4 Feb 2016

‘Jihadi Jack’ has mental health condition, say parents

Home Affairs Correspondent

Jack Letts, nicknamed “Jihadi Jack” by some newspapers, suffers from a serious mental disorder, according to his parents, Channel 4 News can reveal.

Speaking exclusively to Channel 4 News, Jack’s parents John and Sally also said they were arrested when they sent their son money for glasses.

Mr and Mrs Letts talked about Jack’s condition, obsessive compulsive disorder (OCD), and said his conversion to Islam had helped him cope. The 20-year-old is now thought to be living in Isis-controlled territory in Syria, where his parents say he is carrying out humanitarian work.

John Letts wiped away tears of frustration as he tried to explain what he and his wife had been going through. I sat with John and Sally in their terraced home in Oxford, despite their initial reluctance to meet me at all.


“We’ve just been stung so many times now by journalists. So many papers have made up so many things about us, it’s been a nightmare,” Sally told me.

Over the last week, their son’s picture has been splashed all over the papers. In one, he is pictured in Syria, his finger pointing up to the sky in a Shahada gesture.

Some have taken this as evidence he has joined Isis.

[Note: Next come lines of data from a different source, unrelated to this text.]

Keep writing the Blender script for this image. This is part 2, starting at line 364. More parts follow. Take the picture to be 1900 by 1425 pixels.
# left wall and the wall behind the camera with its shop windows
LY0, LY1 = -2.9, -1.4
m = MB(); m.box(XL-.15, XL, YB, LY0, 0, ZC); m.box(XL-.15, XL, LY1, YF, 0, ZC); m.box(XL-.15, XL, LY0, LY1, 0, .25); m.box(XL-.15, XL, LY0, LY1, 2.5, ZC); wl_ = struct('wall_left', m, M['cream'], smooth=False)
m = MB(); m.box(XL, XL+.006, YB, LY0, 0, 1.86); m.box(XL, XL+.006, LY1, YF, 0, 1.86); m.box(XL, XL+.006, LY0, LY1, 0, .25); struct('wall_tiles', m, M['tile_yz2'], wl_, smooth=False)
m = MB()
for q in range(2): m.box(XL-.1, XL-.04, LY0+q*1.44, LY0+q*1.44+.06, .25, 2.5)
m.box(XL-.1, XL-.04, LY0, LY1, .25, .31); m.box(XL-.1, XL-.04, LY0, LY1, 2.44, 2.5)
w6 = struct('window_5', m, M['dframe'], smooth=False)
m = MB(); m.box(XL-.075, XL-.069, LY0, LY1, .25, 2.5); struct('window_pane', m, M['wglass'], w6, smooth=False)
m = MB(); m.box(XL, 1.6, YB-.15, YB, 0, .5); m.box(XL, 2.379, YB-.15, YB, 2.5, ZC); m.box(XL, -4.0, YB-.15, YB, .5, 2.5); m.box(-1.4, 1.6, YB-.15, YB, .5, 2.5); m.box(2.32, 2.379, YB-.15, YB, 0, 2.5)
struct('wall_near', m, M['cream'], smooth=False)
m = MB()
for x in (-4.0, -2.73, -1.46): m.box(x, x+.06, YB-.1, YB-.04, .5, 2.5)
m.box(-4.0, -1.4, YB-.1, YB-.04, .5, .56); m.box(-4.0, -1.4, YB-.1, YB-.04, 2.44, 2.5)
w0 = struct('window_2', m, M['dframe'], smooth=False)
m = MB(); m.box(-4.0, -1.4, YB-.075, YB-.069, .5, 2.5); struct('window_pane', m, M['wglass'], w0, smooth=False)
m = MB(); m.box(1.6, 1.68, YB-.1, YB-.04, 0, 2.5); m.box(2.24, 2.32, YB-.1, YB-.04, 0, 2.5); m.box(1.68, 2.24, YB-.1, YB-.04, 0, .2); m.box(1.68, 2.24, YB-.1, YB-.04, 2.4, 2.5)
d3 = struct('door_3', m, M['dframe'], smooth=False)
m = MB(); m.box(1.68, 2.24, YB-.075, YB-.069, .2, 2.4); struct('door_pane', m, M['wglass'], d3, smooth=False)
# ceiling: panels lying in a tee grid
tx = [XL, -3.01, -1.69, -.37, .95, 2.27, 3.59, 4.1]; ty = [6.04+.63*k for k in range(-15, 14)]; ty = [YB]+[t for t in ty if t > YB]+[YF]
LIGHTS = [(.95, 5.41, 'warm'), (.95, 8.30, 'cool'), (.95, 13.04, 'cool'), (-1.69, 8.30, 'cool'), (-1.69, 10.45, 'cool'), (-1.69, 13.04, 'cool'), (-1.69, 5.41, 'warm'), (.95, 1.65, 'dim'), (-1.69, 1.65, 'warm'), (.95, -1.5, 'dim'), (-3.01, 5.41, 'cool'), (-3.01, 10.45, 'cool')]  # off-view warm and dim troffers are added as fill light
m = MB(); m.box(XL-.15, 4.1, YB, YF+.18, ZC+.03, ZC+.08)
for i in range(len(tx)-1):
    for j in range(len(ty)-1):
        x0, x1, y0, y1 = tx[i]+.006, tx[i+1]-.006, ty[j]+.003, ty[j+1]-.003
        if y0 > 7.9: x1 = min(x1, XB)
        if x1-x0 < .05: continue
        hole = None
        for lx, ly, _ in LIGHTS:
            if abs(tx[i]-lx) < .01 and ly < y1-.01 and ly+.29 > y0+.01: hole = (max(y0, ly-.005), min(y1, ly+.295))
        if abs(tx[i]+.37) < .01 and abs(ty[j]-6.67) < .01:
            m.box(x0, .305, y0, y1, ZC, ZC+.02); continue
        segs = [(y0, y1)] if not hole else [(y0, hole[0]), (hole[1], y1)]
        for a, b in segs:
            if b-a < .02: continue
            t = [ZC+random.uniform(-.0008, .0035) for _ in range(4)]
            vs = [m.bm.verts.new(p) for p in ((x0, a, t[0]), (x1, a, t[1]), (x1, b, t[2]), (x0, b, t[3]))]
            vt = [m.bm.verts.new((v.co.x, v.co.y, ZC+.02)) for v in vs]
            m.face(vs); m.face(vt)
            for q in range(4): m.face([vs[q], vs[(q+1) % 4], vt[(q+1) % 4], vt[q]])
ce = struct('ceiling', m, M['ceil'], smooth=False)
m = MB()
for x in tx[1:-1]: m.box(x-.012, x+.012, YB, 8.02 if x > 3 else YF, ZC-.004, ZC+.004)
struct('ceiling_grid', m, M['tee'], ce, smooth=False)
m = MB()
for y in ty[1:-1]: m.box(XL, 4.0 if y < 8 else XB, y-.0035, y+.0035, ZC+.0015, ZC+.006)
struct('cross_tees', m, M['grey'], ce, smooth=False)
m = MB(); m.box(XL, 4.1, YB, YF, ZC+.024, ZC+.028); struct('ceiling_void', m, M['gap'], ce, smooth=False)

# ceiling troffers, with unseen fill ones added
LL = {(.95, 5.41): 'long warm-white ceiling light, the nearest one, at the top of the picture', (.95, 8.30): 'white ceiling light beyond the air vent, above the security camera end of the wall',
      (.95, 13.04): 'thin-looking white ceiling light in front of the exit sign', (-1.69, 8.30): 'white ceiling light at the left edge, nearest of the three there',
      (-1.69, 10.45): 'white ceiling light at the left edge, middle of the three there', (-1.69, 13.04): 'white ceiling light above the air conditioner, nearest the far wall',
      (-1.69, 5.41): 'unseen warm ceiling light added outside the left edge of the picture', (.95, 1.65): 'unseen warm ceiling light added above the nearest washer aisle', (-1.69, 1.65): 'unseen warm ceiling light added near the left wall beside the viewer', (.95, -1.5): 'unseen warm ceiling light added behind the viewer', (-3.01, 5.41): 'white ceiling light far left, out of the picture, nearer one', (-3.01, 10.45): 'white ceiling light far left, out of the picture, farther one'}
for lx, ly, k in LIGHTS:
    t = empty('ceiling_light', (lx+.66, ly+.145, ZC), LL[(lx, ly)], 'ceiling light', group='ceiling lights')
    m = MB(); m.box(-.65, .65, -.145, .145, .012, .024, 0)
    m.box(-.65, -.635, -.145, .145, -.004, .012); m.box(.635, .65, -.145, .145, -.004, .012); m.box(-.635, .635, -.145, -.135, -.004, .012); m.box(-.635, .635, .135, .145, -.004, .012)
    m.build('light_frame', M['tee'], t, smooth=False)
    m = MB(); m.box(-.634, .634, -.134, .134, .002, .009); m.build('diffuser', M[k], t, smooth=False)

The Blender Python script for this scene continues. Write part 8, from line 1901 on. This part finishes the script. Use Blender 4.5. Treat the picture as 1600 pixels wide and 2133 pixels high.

It has been alleged that he is the first white boy to fight for the terrorist group. Yet he has always denied it and has never been filmed with a gun.

His parents are aware they make good copy, a good story for the tabloids. John is an organic farmer whose work has been endorsed by the Prince of Wales. Sally is an administrator. They are a pillar of middle class respectability.

Conflict zone

So why would their son suddenly go to the most dangerous conflict zone in the world? Some in the media have suggested it is because he is a violent extremist.

In private messages we have seen, he has denied this. In fact his story is far more complicated.

For the first time, Jack’s parents have said he suffered a serious mental health disorder. Like his parents, Jack was interested in politics and the world and OCD drove his study of the Koran.

He went to Syria, where he has been for two years. There is no evidence he is a fighter or that he is with a charity.

He has been described as naive, and his parents have tried to convince him to come home, as phone messages show.


They have been seriously concerned about him and yet when they tried to send him money so he could buy new glasses, they were arrested.

Whatever he is doing, he has been able to operate for two years without attracting attention. The fear is he will have attracted the attention of the so-called Islamic State.

South East Counter Terrorism Command said in a statement that it was aware of “recent reports in the media regarding a 20-year-old man from Oxford travelling to Syria and can confirm we are investigating”.

It added: “We can confirm a 55-year-old man and a 53-year-old woman, from Oxford, were arrested on suspicion of sending money to Syria which could be used for terrorism purposes… and were bailed until 17 February.”